Against Public Atheism
Whatever you think of National Conservatism, Timon Cline’s writeup on the Christian nature of the United States is well worth the read. It begins with a critique of Mark Tooley’s approach to public Christianity:
Tooley warns that coercion, which presumably encompasses culturally cultivated social stigma, never works. As a good son of the Great Awakenings, he insists that only spontaneous revival will root the nation in transcendence. Any hint of state involvement therein, any governmental thumb on the scale, would be counterproductive, making religion forced, stale, or counterfeit. Best to not meddle as to not muddle.
Hypothetically, if national conservatives are “establishmentarians,” then we could call Tooley’s position “public atheism.” This is not to imply that Tooley or Christians like him—and there are many—are disingenuous or embarrassed by Christianity and the Bible. Rather, public atheism is a typical right-liberal posture akin to what used to be called practical atheism.
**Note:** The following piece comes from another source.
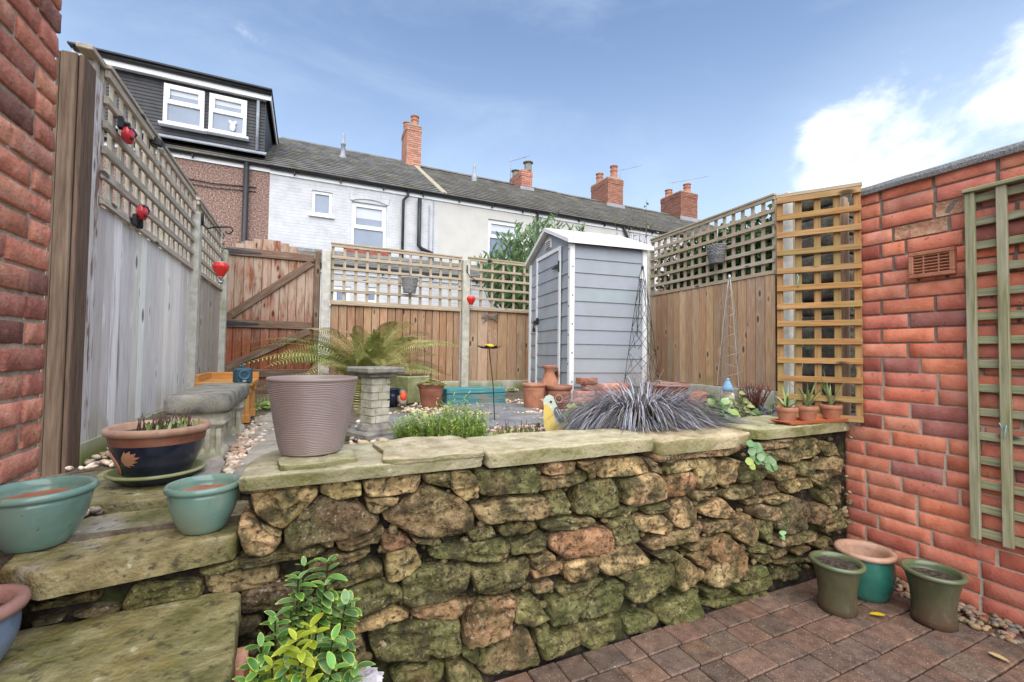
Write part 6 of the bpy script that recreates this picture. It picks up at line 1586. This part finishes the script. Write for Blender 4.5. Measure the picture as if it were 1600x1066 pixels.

Public atheism, for our purposes, is marked by suspicion of, and hostility to, whatever smells of formal, state-level recognition and privileging (i.e., honor) of Christianity over and against other faiths on offer. It decries “public Christianity” as an artificial limitation of the realm of possibility. It is, in a word, pluralism, insofar as it features a kind of religious market fundamentalism.